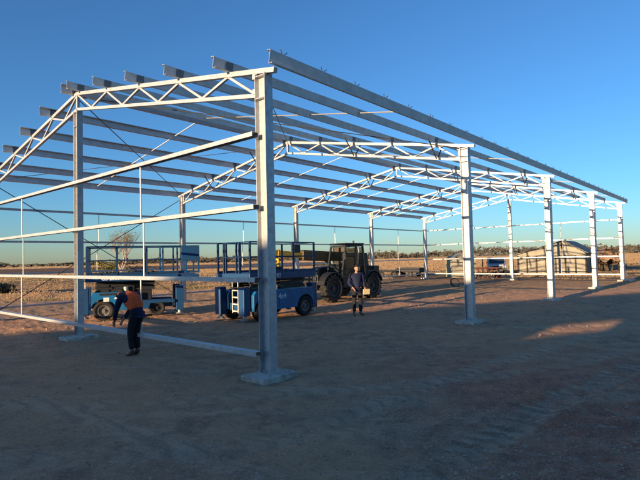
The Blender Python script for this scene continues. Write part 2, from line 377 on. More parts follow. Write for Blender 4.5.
def purlin(s, sgn, name='purlin', depth=PD, mt='purl', xs=x0):
    yy = HW - sgn*s; z = zc(yy)+.046; up = V((0, -sgn*SL, 1)).normalized()
    # local: side direction = d x up
    w, f, l, t = depth, .072, .016, .004
    k = 1 if sgn > 0 else -1
    rc = [(-t/2, t, t/2, w-t)]
    def fl(s_, zz, lo): 
        a0, a1 = (0, s_*f) if s_ > 0 else (s_*f, 0)
        e = s_*f; rc.append((a0 - (t/2 if s_ > 0 else -0), zz, a1 + (0 if s_ > 0 else t/2), zz+t))
        rc.append((min(e, e-s_*t), zz+t if lo else zz-l, max(e, e-s_*t), zz+t+l if lo else zz))
    fl(k, 0, True); fl(-k, w-t, False)
    m = MB(); m.rects((xs, yy, z), (x1, yy, z), rc, up)
    return m.build(name, mt, shed)
for k, s in enumerate(PS):
    for sgn in (1, -1):
        if k == 5:
            nb = 'eave_purlin'; o = purlin(s, sgn, nb, .225, 'purl', x0+.15)
            yy = HW - sgn*s; zt = zc(yy)+.046+.225
            if sgn > 0:
                for i in range(32):
                    xx = .1 + i*1.03; m = MB(); yo = yy - .01
                    m.bar((xx, yo, zt-.01), (xx-.06, yo-.02, zt+.07), .013, .013); m.bar((xx+.02, yo, zt-.01), (xx+.10, yo-.02, zt+.06), .011, .011)
                    m.box((xx, yy-.012, zt-.04), (.03,.012,.05)); m.build('gutter_bracket', 'rod', o)
        else: purlin(s, sgn)
# bridging between purlins, mid bay
for a in range(4):
    for sgn in (1, -1):
        x = (a+.5)*BAY; m = MB()
        for s0, s1 in zip(PS[:-1], PS[1:]):
            ya, yb = HW-sgn*s0, HW-sgn*s1
            m.bar((x, ya, zc(ya)+.15), (x, yb, zc(yb)+.15), .026, .026)
        m.build('purlin_bridging', 'brid' if sgn < 0 else 'cleat', shed)  # right slope takes the darker steel, its shade put into the colour
# roof and wall cross bracing, first bay
def rod(p, q, r=.014): return MB().tube(p, q, r, 8).build('brace_rod', 'rod', shed)
for sgn in (1, -1):
    ye = HW - sgn*(HW-.1); yr = HW - sgn*.1
    rod((.05, yr, zc(yr)-.09), (BAY-.05, ye, zc(ye)-.09)); rod((.05, ye, zc(ye)-.12), (BAY-.05, yr, zc(yr)-.12), .010)
rod((.1, 2*HW+.05, 4.95), (BAY-.1, 2*HW+.05, .25), .016); rod((.1, 2*HW+.09, .25), (BAY-.1, 2*HW+.09, 4.95), .016)
# girts: C sections laid flat, open side down
def girt(p, q, out):
    out = V(out); m = MB(); p = V(p); q = V(q); d = (q-p).normalized(); side = d.cross(V((0,0,1)))
    k = 1 if side.dot(out) > 0 else -1; w, h, t = .14, .075, .004
    r = [(0, h-t, k*w, h), (0, 0, k*t, h-t), (k*(w-t), 0, k*w, h-t), (k*t, 0, k*.018, t), (k*(w-.018), 0, k*(w-t), t)]
    r = [(min(a,c), b_, max(a,c), d_) for a,b_,c,d_ in r]
    return m.rects(p, q, r).build('girt', 'galv', shed)
for z in GZ:
    girt((-C_F/2-.004, .05, z), (-C_F/2-.004, 2*HW+.10, z), (-1,0,0))
    girt((4*BAY+C_F/2+.004, .05, z), (4*BAY+C_F/2+.004, 2*HW+.10, z), (1,0,0))
    girt((-.08, 2*HW+C_H/2+.004, z), (4*BAY+.08, 2*HW+C_H/2+.004, z), (0,1,0))
for y in (3.75, 10.9):
    for xx in (-C_F/2-.07, 4*BAY+C_F/2+.07):
        for za, zb, j in zip(GZ[:-1], GZ[1:], (.05, -.09, .02)):
            MB().tube((xx, y+j, za+.06), (xx, y+j, zb+.04), .016, 8).build('sag_rod', 'brid', shed)
for a in range(4):
    for za, zb, j in zip(GZ[:-1], GZ[1:], (.05, -.08, .0)):
        MB().tube(((a+.5)*BAY+j, 2*HW+C_H/2+.07, za+.06), ((a+.5)*BAY+j, 2*HW+C_H/2+.07, zb+.04), .014, 8).build('sag_rod', 'brid', shed)

# ------------------------------------------------------------------ wheels
def wheel(parent, c, r, w, rimmat='silver', lugs=0, name='wheel'):
    c = V(c); ri = r*.58; rimmat = 'rimgrey' if rimmat == 'silver' else rimmat
    prof = [(ri, -w*.38), (r*.80, -w*.5), (r*.94, -w*.46), (r, -w*.32), (r, w*.32), (r*.94, w*.46), (r*.80, w*.5), (ri, w*.38)]
    m = MB(); m.lathe(prof, 32, 'Y', c)
    if lugs:
        for k in range(lugs):
            for s in (-1, 1):
                a = 2*math.pi*(k + .25*s)/lugs; p = c + V((math.cos(a)*(r+.012), 0, math.sin(a)*(r+.012)))
                a2 = a + .17; q = c + V((math.cos(a2)*(r+.008), s*w*.48, math.sin(a2)*(r+.008)))
                m.bar(p, q, .05, .05, up=(math.cos(a),0,math.sin(a)))
    t = m.build(name, 'rubber', parent, smooth=False)
    m = MB(); m.lathe([(ri, -w*.36), (ri, w*.36), (ri*.86, w*.36), (ri*.80, w*.1), (ri*.80, -w*.1), (ri*.86, -w*.36)], 28, 'Y', c)
    m.lathe([(ri*.83, -w*.1), (ri*.83, w*.1), (.001, w*.16), (.001, -w*.16)], 28, 'Y', c)
    m.tube(c+V((0,-w*.36,0)), c+V((0,w*.36,0)), ri*.28, 12)
    for k in range(6):
        a = k*math.pi/3; p = c+V((math.cos(a)*ri*.5, 0, math.sin(a)*ri*.5)); m.tube(p-V((0,w*.2,0)), p+V((0,w*.2,0)), ri*.06, 6)
    m.build('rim', rimmat, t); return t

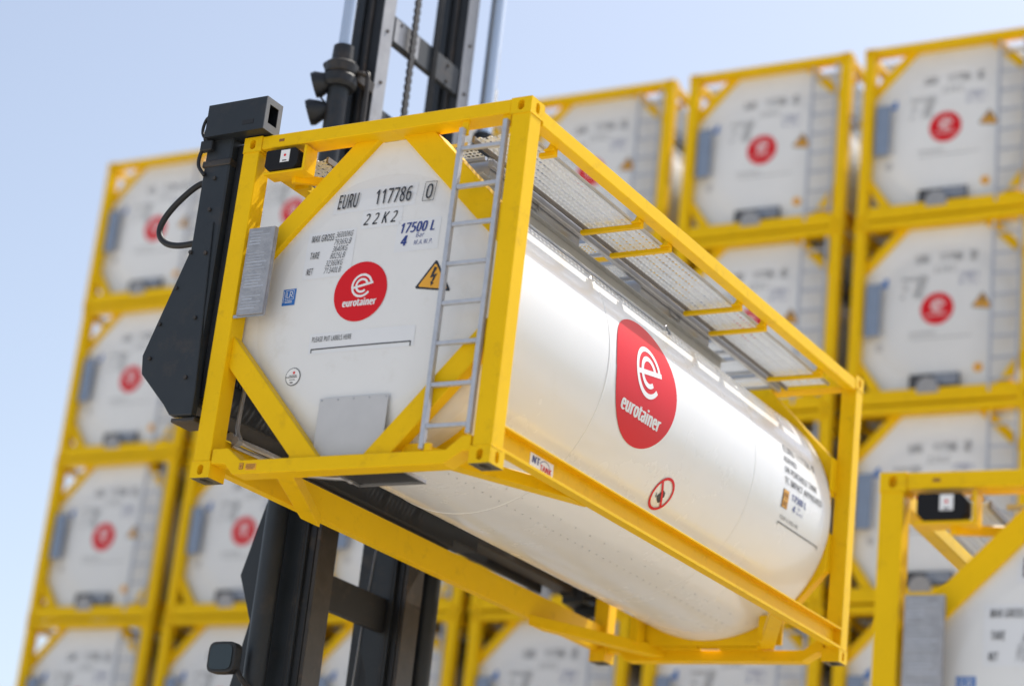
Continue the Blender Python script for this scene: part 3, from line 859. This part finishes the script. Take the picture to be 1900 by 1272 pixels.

To be done -
Quote each line of the listing exactly, but leave the pictures out.

Task output -
The Blender Python script for this scene continues. Write part 2, from line 377 on. More parts follow. Write for Blender 4.5.
def purlin(s, sgn, name='purlin', depth=PD, mt='purl', xs=x0):
    yy = HW - sgn*s; z = zc(yy)+.046; up = V((0, -sgn*SL, 1)).normalized()
    # local: side direction = d x up
    w, f, l, t = depth, .072, .016, .004
    k = 1 if sgn > 0 else -1
    rc = [(-t/2, t, t/2, w-t)]
    def fl(s_, zz, lo): 
        a0, a1 = (0, s_*f) if s_ > 0 else (s_*f, 0)
        e = s_*f; rc.append((a0 - (t/2 if s_ > 0 else -0), zz, a1 + (0 if s_ > 0 else t/2), zz+t))
        rc.append((min(e, e-s_*t), zz+t if lo else zz-l, max(e, e-s_*t), zz+t+l if lo else zz))
    fl(k, 0, True); fl(-k, w-t, False)
    m = MB(); m.rects((xs, yy, z), (x1, yy, z), rc, up)
    return m.build(name, mt, shed)
for k, s in enumerate(PS):
    for sgn in (1, -1):
        if k == 5:
            nb = 'eave_purlin'; o = purlin(s, sgn, nb, .225, 'purl', x0+.15)
            yy = HW - sgn*s; zt = zc(yy)+.046+.225
            if sgn > 0:
                for i in range(32):
                    xx = .1 + i*1.03; m = MB(); yo = yy - .01
                    m.bar((xx, yo, zt-.01), (xx-.06, yo-.02, zt+.07), .013, .013); m.bar((xx+.02, yo, zt-.01), (xx+.10, yo-.02, zt+.06), .011, .011)
                    m.box((xx, yy-.012, zt-.04), (.03,.012,.05)); m.build('gutter_bracket', 'rod', o)
        else: purlin(s, sgn)
# bridging between purlins, mid bay
for a in range(4):
    for sgn in (1, -1):
        x = (a+.5)*BAY; m = MB()
        for s0, s1 in zip(PS[:-1], PS[1:]):
            ya, yb = HW-sgn*s0, HW-sgn*s1
            m.bar((x, ya, zc(ya)+.15), (x, yb, zc(yb)+.15), .026, .026)
        m.build('purlin_bridging', 'brid' if sgn < 0 else 'cleat', shed)  # right slope takes the darker steel, its shade put into the colour
# roof and wall cross bracing, first bay
def rod(p, q, r=.014): return MB().tube(p, q, r, 8).build('brace_rod', 'rod', shed)
for sgn in (1, -1):
    ye = HW - sgn*(HW-.1); yr = HW - sgn*.1
    rod((.05, yr, zc(yr)-.09), (BAY-.05, ye, zc(ye)-.09)); rod((.05, ye, zc(ye)-.12), (BAY-.05, yr, zc(yr)-.12), .010)
rod((.1, 2*HW+.05, 4.95), (BAY-.1, 2*HW+.05, .25), .016); rod((.1, 2*HW+.09, .25), (BAY-.1, 2*HW+.09, 4.95), .016)
# girts: C sections laid flat, open side down
def girt(p, q, out):
    out = V(out); m = MB(); p = V(p); q = V(q); d = (q-p).normalized(); side = d.cross(V((0,0,1)))
    k = 1 if side.dot(out) > 0 else -1; w, h, t = .14, .075, .004
    r = [(0, h-t, k*w, h), (0, 0, k*t, h-t), (k*(w-t), 0, k*w, h-t), (k*t, 0, k*.018, t), (k*(w-.018), 0, k*(w-t), t)]
    r = [(min(a,c), b_, max(a,c), d_) for a,b_,c,d_ in r]
    return m.rects(p, q, r).build('girt', 'galv', shed)
for z in GZ:
    girt((-C_F/2-.004, .05, z), (-C_F/2-.004, 2*HW+.10, z), (-1,0,0))
    girt((4*BAY+C_F/2+.004, .05, z), (4*BAY+C_F/2+.004, 2*HW+.10, z), (1,0,0))
    girt((-.08, 2*HW+C_H/2+.004, z), (4*BAY+.08, 2*HW+C_H/2+.004, z), (0,1,0))
for y in (3.75, 10.9):
    for xx in (-C_F/2-.07, 4*BAY+C_F/2+.07):
        for za, zb, j in zip(GZ[:-1], GZ[1:], (.05, -.09, .02)):
            MB().tube((xx, y+j, za+.06), (xx, y+j, zb+.04), .016, 8).build('sag_rod', 'brid', shed)
for a in range(4):
    for za, zb, j in zip(GZ[:-1], GZ[1:], (.05, -.08, .0)):
        MB().tube(((a+.5)*BAY+j, 2*HW+C_H/2+.07, za+.06), ((a+.5)*BAY+j, 2*HW+C_H/2+.07, zb+.04), .014, 8).build('sag_rod', 'brid', shed)

# ------------------------------------------------------------------ wheels
def wheel(parent, c, r, w, rimmat='silver', lugs=0, name='wheel'):
    c = V(c); ri = r*.58; rimmat = 'rimgrey' if rimmat == 'silver' else rimmat
    prof = [(ri, -w*.38), (r*.80, -w*.5), (r*.94, -w*.46), (r, -w*.32), (r, w*.32), (r*.94, w*.46), (r*.80, w*.5), (ri, w*.38)]
    m = MB(); m.lathe(prof, 32, 'Y', c)
    if lugs:
        for k in range(lugs):
            for s in (-1, 1):
                a = 2*math.pi*(k + .25*s)/lugs; p = c + V((math.cos(a)*(r+.012), 0, math.sin(a)*(r+.012)))
                a2 = a + .17; q = c + V((math.cos(a2)*(r+.008), s*w*.48, math.sin(a2)*(r+.008)))
                m.bar(p, q, .05, .05, up=(math.cos(a),0,math.sin(a)))
    t = m.build(name, 'rubber', parent, smooth=False)
    m = MB(); m.lathe([(ri, -w*.36), (ri, w*.36), (ri*.86, w*.36), (ri*.80, w*.1), (ri*.80, -w*.1), (ri*.86, -w*.36)], 28, 'Y', c)
    m.lathe([(ri*.83, -w*.1), (ri*.83, w*.1), (.001, w*.16), (.001, -w*.16)], 28, 'Y', c)
    m.tube(c+V((0,-w*.36,0)), c+V((0,w*.36,0)), ri*.28, 12)
    for k in range(6):
        a = k*math.pi/3; p = c+V((math.cos(a)*ri*.5, 0, math.sin(a)*ri*.5)); m.tube(p-V((0,w*.2,0)), p+V((0,w*.2,0)), ri*.06, 6)
    m.build('rim', rimmat, t); return t

Continue the Blender Python script for this scene: part 3, from line 859. This part finishes the script. Take the picture to be 1900 by 1272 pixels.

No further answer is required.